No, I agree, the lower end models almost always had integrated graphics (13 inch MBP has had a few custom options) and were usually bought with base RAM, or bumped up slightly. They were relatively capable machines for their size, but there was the bit of Apple tax. And Intel's obsession with trying to make laptops set themselves on fire.
That being said, I'd argue that these aren't so much for the 2018-2020 Mac users. They're for guys like me, using older Macs or PCs and waiting to see what Apple could do with their own Mac CPU. For reference, 2014 Mac Mini, 8 GB RAM. It shouldn't be a contest for a M1 Mini.
Anecdotally, we've seen the shipping date for the new Macs collapse to near 2021 last I checked.
Also of interest was indeed Baldur's Gate 3 being shown off on them, and looking fairly smooth.
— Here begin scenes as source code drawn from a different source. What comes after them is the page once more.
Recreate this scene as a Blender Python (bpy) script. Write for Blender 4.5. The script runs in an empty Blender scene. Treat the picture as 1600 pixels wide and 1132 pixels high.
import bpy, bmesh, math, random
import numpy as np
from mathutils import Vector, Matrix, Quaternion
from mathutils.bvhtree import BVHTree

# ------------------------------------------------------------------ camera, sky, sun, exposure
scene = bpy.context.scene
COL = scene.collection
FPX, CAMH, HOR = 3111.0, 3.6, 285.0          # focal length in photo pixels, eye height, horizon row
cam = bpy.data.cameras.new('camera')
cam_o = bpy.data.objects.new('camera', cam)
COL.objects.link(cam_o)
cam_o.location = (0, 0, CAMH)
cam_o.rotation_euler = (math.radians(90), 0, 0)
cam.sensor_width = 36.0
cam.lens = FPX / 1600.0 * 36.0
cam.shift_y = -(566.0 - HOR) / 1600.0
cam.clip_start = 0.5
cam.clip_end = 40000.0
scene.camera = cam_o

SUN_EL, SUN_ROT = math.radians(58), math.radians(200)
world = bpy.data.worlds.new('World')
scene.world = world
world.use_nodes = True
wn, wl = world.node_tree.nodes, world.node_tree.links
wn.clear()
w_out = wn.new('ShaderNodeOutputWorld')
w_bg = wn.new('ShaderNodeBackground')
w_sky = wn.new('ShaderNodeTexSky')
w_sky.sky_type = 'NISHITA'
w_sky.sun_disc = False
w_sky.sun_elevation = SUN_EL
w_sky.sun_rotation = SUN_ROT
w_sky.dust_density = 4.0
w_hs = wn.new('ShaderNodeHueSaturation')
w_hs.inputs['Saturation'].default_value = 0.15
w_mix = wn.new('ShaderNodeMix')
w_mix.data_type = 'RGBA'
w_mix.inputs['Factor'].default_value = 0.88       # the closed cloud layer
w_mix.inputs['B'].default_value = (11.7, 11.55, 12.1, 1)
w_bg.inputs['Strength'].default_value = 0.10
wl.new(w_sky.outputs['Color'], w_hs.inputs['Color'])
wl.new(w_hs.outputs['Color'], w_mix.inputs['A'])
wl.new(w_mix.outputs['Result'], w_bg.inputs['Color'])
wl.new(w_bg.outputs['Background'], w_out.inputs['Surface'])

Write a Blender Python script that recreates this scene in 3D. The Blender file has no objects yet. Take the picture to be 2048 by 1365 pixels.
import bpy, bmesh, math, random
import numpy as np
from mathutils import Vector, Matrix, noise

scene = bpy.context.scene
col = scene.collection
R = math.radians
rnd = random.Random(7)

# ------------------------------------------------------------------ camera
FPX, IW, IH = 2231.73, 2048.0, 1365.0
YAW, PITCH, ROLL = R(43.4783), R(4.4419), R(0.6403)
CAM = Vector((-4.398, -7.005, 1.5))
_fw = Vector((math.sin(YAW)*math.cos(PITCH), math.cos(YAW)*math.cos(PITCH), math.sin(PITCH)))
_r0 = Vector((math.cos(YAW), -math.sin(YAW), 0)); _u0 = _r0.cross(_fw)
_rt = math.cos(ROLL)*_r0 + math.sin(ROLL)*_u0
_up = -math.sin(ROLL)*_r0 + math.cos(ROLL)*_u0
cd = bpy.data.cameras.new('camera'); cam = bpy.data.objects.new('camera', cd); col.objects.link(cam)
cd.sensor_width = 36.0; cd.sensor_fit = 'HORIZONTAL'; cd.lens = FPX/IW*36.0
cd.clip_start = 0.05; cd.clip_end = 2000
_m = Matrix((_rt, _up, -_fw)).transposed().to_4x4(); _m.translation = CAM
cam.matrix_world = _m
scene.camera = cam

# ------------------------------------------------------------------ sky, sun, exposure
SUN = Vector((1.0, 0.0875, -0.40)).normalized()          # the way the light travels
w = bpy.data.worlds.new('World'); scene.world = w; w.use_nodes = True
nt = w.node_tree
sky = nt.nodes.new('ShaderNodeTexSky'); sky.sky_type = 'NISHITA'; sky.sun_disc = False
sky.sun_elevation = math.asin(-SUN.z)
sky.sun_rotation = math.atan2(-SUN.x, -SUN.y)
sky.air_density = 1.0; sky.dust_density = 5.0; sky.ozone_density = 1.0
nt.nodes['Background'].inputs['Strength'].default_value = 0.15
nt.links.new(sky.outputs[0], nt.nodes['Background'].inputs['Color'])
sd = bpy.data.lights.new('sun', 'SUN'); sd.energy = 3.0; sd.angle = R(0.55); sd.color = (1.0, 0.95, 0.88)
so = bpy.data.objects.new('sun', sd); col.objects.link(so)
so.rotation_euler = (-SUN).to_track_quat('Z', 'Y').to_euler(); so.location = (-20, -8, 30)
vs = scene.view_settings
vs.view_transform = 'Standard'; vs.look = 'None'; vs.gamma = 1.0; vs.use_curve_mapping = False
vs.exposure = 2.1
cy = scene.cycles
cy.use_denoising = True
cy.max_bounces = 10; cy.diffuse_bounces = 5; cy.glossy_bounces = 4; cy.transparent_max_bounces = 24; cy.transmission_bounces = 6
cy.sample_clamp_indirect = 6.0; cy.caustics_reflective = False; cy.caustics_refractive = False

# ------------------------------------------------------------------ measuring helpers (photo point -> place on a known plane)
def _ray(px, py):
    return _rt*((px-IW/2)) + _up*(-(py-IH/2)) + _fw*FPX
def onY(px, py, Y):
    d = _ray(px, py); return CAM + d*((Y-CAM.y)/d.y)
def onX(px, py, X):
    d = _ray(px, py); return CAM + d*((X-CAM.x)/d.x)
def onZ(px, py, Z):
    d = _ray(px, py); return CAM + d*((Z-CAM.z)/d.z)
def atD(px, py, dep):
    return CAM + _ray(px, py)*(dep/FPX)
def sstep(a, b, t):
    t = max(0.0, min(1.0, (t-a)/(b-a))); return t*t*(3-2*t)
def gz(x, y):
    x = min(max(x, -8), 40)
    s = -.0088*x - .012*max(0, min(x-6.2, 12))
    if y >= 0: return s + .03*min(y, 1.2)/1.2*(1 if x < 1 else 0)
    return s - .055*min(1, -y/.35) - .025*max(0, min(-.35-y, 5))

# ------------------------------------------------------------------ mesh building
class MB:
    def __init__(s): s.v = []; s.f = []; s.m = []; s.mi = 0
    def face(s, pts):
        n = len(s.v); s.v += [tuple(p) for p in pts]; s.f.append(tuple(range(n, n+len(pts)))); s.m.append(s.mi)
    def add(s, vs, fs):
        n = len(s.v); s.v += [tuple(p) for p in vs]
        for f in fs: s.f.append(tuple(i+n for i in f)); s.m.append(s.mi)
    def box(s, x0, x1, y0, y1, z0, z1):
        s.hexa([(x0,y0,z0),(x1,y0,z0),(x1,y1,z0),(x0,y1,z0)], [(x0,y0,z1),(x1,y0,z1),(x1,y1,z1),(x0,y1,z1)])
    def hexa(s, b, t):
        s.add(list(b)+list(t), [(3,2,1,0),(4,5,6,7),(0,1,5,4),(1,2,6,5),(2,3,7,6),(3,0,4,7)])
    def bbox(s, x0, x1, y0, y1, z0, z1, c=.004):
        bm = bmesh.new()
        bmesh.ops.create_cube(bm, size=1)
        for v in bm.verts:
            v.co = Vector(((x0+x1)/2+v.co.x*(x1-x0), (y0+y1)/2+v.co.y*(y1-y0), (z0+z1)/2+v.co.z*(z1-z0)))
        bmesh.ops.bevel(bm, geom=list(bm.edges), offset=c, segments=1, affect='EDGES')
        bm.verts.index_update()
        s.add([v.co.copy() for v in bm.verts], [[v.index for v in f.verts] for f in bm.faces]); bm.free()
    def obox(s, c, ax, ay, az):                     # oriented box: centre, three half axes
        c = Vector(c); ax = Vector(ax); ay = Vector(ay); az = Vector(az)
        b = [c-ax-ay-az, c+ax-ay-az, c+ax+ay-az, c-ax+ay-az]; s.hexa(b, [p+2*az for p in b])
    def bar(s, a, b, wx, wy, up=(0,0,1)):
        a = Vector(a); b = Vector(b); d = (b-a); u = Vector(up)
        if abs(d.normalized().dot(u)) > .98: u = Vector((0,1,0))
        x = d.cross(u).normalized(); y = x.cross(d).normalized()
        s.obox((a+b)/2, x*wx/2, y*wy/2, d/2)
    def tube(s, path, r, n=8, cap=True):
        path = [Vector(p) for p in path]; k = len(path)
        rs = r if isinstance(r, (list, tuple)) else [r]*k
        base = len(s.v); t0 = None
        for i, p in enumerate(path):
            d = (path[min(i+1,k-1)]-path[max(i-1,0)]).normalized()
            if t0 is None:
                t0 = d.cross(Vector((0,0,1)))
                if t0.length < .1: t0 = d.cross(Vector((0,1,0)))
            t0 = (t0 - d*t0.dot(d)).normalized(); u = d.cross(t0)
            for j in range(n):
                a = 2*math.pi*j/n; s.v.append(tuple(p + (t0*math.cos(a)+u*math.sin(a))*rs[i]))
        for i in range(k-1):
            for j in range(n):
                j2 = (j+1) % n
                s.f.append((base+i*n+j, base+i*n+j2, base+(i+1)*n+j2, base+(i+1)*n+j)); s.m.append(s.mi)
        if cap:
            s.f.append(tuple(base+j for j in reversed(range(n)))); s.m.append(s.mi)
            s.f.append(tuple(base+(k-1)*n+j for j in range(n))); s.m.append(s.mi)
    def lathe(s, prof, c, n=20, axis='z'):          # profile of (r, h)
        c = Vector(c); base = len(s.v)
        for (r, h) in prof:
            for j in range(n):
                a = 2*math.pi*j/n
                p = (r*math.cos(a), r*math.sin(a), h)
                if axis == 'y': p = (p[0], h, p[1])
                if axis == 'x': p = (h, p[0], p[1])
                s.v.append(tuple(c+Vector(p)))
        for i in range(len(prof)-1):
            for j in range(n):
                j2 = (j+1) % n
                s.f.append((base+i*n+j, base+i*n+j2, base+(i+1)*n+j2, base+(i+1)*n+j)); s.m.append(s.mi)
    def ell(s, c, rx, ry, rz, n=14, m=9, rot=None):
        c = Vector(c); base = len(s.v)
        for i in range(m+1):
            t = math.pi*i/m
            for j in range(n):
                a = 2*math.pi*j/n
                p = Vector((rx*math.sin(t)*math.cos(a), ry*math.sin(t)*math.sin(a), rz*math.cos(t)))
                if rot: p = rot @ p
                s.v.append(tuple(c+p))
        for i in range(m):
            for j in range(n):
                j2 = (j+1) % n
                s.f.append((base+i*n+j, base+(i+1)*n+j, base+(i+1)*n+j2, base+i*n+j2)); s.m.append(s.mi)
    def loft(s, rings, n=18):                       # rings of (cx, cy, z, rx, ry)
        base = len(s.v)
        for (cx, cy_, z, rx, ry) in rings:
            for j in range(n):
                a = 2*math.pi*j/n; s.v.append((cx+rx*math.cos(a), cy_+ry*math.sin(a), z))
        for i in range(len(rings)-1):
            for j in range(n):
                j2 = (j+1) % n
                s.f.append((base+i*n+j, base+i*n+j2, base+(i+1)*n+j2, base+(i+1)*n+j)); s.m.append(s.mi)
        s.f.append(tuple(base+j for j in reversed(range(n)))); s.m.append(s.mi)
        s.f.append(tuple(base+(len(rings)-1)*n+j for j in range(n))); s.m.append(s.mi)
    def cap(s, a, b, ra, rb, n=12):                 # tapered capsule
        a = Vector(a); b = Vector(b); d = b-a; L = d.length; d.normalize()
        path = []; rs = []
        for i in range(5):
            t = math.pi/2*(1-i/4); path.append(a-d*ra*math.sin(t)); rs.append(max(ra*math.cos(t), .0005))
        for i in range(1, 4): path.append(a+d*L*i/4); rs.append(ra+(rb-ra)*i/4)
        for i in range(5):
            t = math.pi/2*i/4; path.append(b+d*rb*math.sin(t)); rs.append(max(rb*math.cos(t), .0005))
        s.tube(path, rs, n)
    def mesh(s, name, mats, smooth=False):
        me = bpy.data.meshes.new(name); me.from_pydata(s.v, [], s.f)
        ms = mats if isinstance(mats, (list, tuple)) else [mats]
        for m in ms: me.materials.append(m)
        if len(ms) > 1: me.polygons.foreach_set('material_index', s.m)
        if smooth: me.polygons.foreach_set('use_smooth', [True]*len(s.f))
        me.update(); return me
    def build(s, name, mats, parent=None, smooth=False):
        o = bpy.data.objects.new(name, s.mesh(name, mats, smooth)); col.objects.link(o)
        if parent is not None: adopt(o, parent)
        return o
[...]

Steam recommends 4 GB graphics card for min, 8 GB for recommended. (Geekbench is showing the M1 as clocking between a GeForce 1050 and a GeForce 1060 6 GB.)
Apple's going to crow about the M1, despite the limitations we saw, like only 2 Thunderbolt ports (MBA and MBP are also limited in that regards, but Apple loves slathering the back end of Minis with ports.), and 16 GB RAM. And I'd say that Apple is justified in crowing about it.
10 watt processors should not be clocking above 2020 i9s in single core, they shouldn't be just behind a 2013 Xeon in multi. Integrated graphics should be able to load the main menu of BG3, but that's it.
An M1 in an iMac or MacPro would be comical. But a M1X or M2 that fixes those flaws?